ABOUT – Entice with Disgust (Part I): It is Sunday again, a day for reflection.
I am reflecting in particular on the tone of disgust that I have been hearing in my ears over the last month during certain phases of writing – "You dirty, old man!", someone is saying. The voice is located in the literary world, and the disgust arises when an older man (I am an older man) is found out to be flirting, in this instance with lyric poetry, an activity reserved for youth.
This is about the occurrence of ‘Dirty Words’ in the imagined community of the literary world (keep my vagabond libido out of it!), the particular ‘Dirty Word’ being the P-eee word: P for Poetry, the object of my other disgusted voice.

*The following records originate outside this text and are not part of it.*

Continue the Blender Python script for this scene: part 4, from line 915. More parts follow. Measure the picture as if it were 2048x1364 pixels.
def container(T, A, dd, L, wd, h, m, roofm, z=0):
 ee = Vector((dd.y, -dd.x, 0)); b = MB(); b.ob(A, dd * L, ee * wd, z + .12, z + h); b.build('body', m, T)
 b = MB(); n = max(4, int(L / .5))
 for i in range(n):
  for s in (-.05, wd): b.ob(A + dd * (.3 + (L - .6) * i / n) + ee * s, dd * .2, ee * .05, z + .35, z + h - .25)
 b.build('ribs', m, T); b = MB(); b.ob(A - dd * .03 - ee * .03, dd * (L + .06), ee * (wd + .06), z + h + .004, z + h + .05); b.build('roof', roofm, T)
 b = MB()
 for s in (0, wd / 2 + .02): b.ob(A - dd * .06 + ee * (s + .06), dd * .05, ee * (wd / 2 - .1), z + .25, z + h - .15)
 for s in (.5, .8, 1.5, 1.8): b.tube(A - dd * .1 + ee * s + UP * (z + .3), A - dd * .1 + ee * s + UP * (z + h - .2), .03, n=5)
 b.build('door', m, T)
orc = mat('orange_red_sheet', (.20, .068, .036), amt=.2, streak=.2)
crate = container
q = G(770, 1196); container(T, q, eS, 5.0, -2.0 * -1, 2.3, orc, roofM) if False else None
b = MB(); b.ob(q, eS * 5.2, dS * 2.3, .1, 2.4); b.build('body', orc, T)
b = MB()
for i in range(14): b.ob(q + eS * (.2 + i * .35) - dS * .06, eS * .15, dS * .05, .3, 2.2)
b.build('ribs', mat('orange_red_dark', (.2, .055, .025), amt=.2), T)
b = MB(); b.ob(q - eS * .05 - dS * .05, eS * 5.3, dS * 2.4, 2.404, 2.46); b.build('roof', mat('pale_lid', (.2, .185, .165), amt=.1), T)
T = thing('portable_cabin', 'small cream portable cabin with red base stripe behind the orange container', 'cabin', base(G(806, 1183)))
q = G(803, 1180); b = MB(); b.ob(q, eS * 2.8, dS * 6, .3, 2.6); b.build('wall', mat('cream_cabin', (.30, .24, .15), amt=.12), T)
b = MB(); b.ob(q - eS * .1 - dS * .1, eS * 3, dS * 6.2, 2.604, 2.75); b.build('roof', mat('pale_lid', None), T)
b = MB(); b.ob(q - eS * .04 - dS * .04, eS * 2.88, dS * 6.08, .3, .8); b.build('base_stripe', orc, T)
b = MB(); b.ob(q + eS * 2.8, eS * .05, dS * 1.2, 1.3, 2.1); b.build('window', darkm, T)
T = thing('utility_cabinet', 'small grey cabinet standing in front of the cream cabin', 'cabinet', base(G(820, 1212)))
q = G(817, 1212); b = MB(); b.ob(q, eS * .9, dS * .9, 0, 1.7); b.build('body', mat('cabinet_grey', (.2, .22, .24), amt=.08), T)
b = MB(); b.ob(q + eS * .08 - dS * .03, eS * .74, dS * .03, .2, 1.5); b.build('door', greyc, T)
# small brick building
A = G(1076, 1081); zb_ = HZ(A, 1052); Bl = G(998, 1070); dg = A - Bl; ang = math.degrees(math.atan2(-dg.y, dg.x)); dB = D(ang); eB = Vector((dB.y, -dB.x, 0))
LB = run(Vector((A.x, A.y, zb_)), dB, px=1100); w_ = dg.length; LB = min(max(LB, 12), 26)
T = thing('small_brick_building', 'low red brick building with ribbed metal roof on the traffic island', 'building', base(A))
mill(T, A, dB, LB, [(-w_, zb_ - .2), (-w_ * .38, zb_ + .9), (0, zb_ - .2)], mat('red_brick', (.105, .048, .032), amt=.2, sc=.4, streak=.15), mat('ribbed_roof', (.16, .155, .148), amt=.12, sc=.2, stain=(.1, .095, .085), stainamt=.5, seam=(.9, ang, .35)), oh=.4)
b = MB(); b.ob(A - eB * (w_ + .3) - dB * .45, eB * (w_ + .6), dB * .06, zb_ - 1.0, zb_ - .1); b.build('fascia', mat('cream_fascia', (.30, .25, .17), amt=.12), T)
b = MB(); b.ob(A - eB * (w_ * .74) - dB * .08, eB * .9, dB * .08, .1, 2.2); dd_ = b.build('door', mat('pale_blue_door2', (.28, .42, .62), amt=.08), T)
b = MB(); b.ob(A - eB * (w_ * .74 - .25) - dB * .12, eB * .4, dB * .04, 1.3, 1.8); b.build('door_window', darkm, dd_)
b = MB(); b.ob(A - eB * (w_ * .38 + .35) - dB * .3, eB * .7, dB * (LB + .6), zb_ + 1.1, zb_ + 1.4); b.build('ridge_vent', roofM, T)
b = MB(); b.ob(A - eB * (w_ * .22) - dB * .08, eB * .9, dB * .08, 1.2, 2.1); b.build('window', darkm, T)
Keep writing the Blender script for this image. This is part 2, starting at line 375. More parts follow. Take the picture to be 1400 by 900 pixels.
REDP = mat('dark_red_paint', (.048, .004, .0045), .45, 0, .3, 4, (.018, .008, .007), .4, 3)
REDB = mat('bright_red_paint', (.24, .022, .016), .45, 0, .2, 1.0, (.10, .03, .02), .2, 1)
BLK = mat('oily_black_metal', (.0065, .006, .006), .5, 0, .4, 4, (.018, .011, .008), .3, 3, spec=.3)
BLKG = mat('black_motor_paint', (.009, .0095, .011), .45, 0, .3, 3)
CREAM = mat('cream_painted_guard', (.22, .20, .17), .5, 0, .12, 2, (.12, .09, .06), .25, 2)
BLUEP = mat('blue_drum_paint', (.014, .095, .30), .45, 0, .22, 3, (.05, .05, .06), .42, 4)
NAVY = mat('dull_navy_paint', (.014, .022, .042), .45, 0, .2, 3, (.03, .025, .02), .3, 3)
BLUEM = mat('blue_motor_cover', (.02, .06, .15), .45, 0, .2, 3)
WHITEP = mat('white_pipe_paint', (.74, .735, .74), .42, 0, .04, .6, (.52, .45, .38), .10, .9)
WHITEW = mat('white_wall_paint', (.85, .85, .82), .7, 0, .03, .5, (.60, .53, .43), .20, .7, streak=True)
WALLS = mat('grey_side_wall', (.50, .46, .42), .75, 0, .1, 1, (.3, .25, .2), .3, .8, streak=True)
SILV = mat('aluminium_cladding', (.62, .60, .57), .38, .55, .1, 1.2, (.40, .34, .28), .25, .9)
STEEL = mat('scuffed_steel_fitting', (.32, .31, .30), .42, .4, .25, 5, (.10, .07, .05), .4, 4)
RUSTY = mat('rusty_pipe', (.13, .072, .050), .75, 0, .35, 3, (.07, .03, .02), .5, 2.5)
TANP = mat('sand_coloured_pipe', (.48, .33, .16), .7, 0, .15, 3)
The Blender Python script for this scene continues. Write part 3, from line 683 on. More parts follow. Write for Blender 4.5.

On Saturday I had two experiences that threw light on the operation of the other disgusted voice. One came from reading the Guardian newspaper Saturday Review, Milan Kundera on the art of the novel, and what he had to say about the conversion story. The other experience came from listening to Professor David Blank of University of California, Los Angeles give a talk entitled "Matching tops and bottoms: reconstructing a Herculaneum papyrus and an atomist rhetoric" (a City Vagabond aside: the Professor’s talk was given to the Friends of the Herculaneum Society at their Winter Meeting in the rooms of the Bath Royal Literary and Scientific Instution – I am of course not a Friend, but somehow managed to wander in…).
I bring my whispering mouth close to your ear in the shadows of what is now become an extended reflection (Parts II, III and IV that follow below). Or is it a caress? – the other voice is already loudly ‘tut-tutting’, having also read in Saturday’s Guardian Review, the Commentary by Giles Fodden on that other ‘Dirty Word’, disgust with the ‘literary’ word itself – "… a bad thing, something elitist, decadent and sexually ambiguous, certainly not socially useful or morally pure".
You see I am already corrupting you.